Risks of Multiply Strategies
With the Multiply feature, you can increase your exposure to a single asset. Understanding the risks of the possible strategies is essential to make informed decisions. This guide offers insights into different approaches, helping you choose what aligns with your goals and risk tolerance.
This guide is for informational purposes only and contains no financial advice. Assess your comfort level with risk and ensure you are prepared for potential market fluctuations.
Before exploring specific strategies, here are general factors that affect the risk of your Multiply position. These apply to all strategies and should be monitored regularly.
- Ensure that the Borrow APR is lower than the Supply APY to maintain profitability. If borrowing costs rise above your supply returns, your position can quickly become unprofitable.
- Stay aware of how market utilization impacts both borrow and supply rates. In highly utilized pools, borrowing costs can rise quickly, reducing profitability, while supply returns can improve with higher demand.
- Regularly monitor your Loan-to-Value (LTV) and liquidation prices, especially when borrowing volatile assets like ETH or wBTC. Keep an eye on the value of both the borrowed asset and the collateral.
Now, let’s explore the risks of possible strategies available through Multiply.
Summary
- Stable Collateral, Volatile Debt: You are effectively short on the borrowed asset (debt). Risk of losses, and potentially liquidation if the borrowed asset appreciates.
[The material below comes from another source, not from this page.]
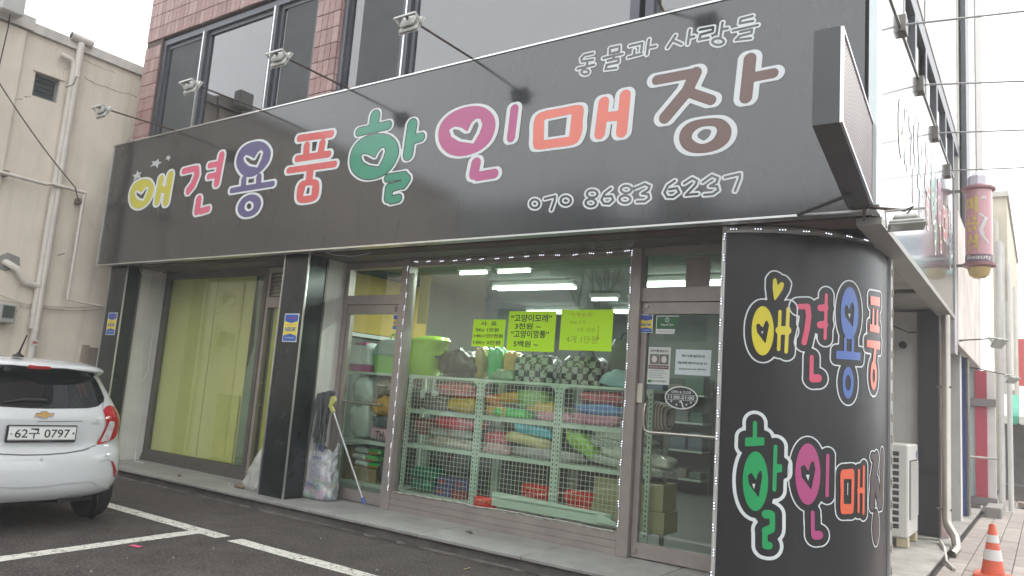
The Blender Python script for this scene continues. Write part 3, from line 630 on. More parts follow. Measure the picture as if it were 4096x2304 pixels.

- Volatile Collateral, Stable Debt: You are effectively long on the deposited asset (collateral). Risk of losses, and potentially liquidation, if the collateral value drops significantly.
- Volatile Collateral, Volatile Debt: High risk due to exposure to fluctuations in both assets, requiring careful monitoring of their relative performance.
- Correlated Collateral/Debt Pairs: The assets should have very limited price movement between them, keeping liquidation risk lower compared to other strategies. Risk of unprofitability/liquidation arises if Borrow APR exceeds Supply APY or the correlation breaks.
Stable Collateral, Volatile Debt
Example: Deposit USDC, borrow ETH
Risk: With this strategy, you are effectively short on the borrowed asset (e.g., ETH). You expect the value of the collateral to stay the same or go down over time. If the price of ETH rises, you will need to repay more USDC to cover the ETH debt. This increases your Loan-to-Value (LTV) ratio and can result in losses and even liquidation.
Volatile Collateral, Stable Debt
Example: Deposit ETH, borrow USDC
Risk: You are effectively long on the deposited asset (e.g., ETH). If the price of ETH drops, the value of your collateral decreases, raising your LTV ratio and increasing the risk of liquidation.
Volatile Collateral and Debt
Example: Deposit ETH, borrow wBTC
Risk: This strategy exposes you to the price movements of two volatile assets. The unpredictability of how the two assets move in relation to each other makes this approach high risk.
If the assets are not strongly correlated, meaning for example wBTC appreciates faster than ETH, your debt becomes more expensive relative to your collateral, increasing the risk of liquidation.
Correlated Collateral/Debt Pairs
The idea behind this strategy is that the prices of the two assets are stable relative to each other, meaning there is no profit or loss from price movement, leading to low liquidation risk. The risk comes when the correlation breaks, leading to potential losses and liquidation.
Example: Deposit USDC, borrow USDT
Recursive borrowing of stablecoins is excluded from the DeFi Spring rewards by the Starknet Foundation. As a result, this strategy offers no additional STRK rewards.
Risk: The main factor to consider is if the Borrow APR exceeds the Supply APY, which can make the position unprofitable. Additionally, there is a risk of de-pegging if USDC or USDT diverge from their peg, affecting the stability of the position.
Example: Deposit ETH, borrow wstETH
Risk: There is a risk of price divergence or de-pegging between ETH and wstETH. This can happen due to factors like liquidity issues, technical problems with staking protocols, or external events in stressed market conditions that cause the assets to lose their correlation, increasing the risk of liquidation and unexpected losses.
Conclusion
Multiply positions offer a powerful way to increase your exposure, but require continuous monitoring of market conditions, interest rates, and price movements to manage risk and stay profitable. Adjust your strategy to current market dynamics to avoid liquidation and ensure profitable positions.